Congress (and the public) would receive annual, agency-by-agency reporting on non‑SBA federal rules that affect small businesses, improving transparency and enabling targeted oversight or future policies to address regulatory burdens.
Small business owners (and the public) may lose or have delayed health, safety, and consumer protections because the $0 cap on SBA rule costs can effectively bar beneficial rulemakings that impose net costs.
The $0 cost cap will likely prompt legal and implementation disputes over how 'cost' is measured and when exemptions apply, risking regulatory paralysis, slower rulemaking, and increased litigation for agencies and businesses.

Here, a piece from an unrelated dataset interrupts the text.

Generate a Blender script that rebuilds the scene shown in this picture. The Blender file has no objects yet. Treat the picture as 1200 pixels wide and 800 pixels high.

Federal agencies and taxpayers will incur additional administrative and verification costs to identify, compile, and report every non‑SBA rule affecting small businesses each year.
Based on analysis of 3 sections of legislative text.
Directs SBA to set the per‑business regulatory budget to $0 starting FY2026 and to report annually on non‑SBA federal rules that affect small businesses; no new funds authorized.
Introduced February 4, 2025 by Beth Van Duyne · Last progress February 4, 2025
Requires the Small Business Administration (SBA) to set a “small business regulatory budget” equal to $0 for each small business concern beginning in fiscal year 2026 and every fiscal year thereafter, and to submit an annual report to Congress listing all non‑SBA federal rules from the prior fiscal year that impact small businesses. The measure defines key terms for rulemaking and small business concerns and specifies that no new appropriations are authorized to implement these requirements.